Re: Postgres, fsync, and OSs (specifically linux) - Mailing list pgsql-hackers

From Andres Freund
Subject Re: Postgres, fsync, and OSs (specifically linux)
Date
Msg-id 20180427231043.of7vhjmhx4qzexm7@alap3.anarazel.de
Whole thread Raw
In response to Re: Postgres, fsync, and OSs (specifically linux)  (Bruce Momjian <bruce@momjian.us>)
Responses Re: Postgres, fsync, and OSs (specifically linux)  (Bruce Momjian <bruce@momjian.us>)
List pgsql-hackers
Hi,

On 2018-04-27 19:04:47 -0400, Bruce Momjian wrote:
> On Fri, Apr 27, 2018 at 03:28:42PM -0700, Andres Freund wrote:
> > - We need more aggressive error checking on close(), for ENOSPC and
> >   EIO. In both cases afaics we'll have to trigger a crash recovery
> >   cycle.
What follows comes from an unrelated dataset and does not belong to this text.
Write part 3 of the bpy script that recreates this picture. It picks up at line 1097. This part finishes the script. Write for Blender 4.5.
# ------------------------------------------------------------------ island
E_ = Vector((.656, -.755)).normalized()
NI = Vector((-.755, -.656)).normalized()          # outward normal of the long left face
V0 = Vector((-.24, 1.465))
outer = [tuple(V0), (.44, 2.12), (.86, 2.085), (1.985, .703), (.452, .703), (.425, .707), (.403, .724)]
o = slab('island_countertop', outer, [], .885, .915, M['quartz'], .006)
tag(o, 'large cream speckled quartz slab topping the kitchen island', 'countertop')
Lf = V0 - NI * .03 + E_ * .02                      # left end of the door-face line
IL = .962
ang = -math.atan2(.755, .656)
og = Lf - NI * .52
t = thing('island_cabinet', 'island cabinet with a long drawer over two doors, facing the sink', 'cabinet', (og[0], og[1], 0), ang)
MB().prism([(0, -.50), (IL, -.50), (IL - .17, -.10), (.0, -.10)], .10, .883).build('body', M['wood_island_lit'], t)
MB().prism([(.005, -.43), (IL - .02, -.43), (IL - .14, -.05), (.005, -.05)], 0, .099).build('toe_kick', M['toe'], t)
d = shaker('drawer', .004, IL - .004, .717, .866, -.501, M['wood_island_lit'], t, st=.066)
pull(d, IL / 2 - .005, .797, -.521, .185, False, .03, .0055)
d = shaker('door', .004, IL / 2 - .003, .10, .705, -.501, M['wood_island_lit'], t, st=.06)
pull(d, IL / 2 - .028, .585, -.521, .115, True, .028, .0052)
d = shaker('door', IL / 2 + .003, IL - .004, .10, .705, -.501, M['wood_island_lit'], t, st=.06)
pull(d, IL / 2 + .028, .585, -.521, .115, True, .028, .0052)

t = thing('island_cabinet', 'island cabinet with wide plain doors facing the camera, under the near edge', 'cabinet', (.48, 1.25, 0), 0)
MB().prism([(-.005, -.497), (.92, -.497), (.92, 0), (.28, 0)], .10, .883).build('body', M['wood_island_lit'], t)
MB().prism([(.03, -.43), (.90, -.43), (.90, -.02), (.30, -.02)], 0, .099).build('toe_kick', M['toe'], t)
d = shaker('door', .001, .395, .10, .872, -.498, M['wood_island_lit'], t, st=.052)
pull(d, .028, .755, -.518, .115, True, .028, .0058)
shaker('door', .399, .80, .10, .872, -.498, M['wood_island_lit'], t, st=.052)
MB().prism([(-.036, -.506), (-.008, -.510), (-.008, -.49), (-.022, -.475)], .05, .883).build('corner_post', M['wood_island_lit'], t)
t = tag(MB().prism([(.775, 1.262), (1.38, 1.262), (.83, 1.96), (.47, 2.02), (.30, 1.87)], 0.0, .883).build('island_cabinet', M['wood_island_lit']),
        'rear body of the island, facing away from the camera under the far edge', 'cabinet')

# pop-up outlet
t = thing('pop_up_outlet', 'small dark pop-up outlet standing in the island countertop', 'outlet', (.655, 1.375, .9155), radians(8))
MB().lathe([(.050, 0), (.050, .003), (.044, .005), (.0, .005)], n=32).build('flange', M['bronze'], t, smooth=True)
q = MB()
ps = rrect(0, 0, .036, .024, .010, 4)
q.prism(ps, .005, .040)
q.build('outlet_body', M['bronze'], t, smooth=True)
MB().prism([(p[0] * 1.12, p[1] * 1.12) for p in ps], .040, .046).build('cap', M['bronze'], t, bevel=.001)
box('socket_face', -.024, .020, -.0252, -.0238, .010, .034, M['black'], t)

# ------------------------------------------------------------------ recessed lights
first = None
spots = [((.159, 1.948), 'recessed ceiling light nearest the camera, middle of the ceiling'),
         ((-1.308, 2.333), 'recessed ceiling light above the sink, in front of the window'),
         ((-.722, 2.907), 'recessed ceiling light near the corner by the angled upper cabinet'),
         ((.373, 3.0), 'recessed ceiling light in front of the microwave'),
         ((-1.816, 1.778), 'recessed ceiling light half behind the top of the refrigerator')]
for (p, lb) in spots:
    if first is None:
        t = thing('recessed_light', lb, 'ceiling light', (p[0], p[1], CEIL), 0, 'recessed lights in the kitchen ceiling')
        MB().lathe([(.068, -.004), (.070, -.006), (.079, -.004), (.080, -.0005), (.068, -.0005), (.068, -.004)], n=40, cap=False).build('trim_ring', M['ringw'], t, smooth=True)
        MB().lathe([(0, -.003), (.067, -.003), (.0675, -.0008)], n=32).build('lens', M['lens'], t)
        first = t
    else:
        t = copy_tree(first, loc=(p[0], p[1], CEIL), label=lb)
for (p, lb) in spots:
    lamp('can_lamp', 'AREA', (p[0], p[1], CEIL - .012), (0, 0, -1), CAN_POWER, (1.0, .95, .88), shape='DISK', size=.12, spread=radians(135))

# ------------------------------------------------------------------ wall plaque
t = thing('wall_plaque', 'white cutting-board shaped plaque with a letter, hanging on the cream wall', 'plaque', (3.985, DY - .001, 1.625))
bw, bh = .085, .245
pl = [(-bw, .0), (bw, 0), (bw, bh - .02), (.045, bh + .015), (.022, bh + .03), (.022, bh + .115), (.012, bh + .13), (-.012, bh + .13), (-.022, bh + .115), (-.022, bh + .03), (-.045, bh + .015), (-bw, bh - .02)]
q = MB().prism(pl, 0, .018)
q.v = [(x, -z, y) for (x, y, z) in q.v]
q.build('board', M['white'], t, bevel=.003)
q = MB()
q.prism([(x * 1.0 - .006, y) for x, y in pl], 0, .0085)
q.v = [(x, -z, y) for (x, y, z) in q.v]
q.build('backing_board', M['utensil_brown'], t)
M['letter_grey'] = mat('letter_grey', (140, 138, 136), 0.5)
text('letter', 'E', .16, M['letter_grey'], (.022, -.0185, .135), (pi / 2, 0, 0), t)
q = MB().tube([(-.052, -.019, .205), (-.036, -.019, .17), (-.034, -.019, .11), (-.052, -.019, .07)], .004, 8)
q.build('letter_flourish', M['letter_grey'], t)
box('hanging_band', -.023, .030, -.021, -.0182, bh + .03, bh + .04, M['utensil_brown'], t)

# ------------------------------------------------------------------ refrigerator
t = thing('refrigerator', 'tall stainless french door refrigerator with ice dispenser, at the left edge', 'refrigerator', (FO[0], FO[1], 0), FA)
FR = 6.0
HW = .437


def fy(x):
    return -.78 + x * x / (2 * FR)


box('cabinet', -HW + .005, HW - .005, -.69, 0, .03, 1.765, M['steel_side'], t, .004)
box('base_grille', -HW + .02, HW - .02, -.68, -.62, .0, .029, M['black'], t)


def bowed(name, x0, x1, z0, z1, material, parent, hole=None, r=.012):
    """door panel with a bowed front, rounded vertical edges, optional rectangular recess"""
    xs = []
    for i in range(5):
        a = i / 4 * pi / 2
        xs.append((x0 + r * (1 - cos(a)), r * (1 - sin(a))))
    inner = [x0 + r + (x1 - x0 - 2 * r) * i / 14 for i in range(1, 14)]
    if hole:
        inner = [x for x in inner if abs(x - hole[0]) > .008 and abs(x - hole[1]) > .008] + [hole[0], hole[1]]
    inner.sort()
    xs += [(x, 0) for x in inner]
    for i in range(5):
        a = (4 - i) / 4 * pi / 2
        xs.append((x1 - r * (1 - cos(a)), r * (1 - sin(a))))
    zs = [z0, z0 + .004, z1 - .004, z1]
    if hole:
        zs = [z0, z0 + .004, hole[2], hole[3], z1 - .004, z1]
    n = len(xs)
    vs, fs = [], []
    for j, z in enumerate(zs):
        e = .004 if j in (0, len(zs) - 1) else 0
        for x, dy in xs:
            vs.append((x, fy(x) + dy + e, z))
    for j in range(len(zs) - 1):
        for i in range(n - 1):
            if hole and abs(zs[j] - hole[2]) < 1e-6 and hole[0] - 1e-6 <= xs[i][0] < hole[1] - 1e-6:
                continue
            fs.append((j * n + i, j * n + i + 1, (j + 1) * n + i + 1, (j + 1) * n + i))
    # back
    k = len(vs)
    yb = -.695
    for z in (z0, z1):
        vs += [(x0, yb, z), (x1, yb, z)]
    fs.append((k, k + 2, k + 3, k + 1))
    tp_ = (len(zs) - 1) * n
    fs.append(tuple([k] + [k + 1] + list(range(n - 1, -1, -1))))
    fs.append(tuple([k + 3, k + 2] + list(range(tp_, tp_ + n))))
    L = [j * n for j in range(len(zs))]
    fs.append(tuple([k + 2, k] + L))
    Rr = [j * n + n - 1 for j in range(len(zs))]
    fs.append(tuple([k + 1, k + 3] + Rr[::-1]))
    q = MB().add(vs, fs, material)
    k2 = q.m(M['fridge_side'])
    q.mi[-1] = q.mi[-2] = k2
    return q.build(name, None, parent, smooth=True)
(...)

It's entirely possible to end up in a loop on NFS etc, but I
> >   don't think there's a way around that.
> 
> If the no-space or write failures are persistent, as you mentioned
> above, what is the point of going into crash recovery --- why not just
> shut down?

Well, I mentioned that as an alternative in my email. But for one we
don't really have cases where we do that right now, for another we can't
really differentiate between a transient and non-transient state. It's
entirely possible that the admin on the system that ran out of space
fixes things, clearing up the problem.


> Also, since we can't guarantee that we can write any persistent state
> to storage, we have no way of preventing infinite crash recovery
> loops, which, based on inconsistent writes, might make things worse.

How would it make things worse?


> An additional features we have talked about is running some kind of
> notification shell script to inform administrators, similar to
> archive_command.  We need this too when sync replication fails.

To me that seems like a feature independent of this thread.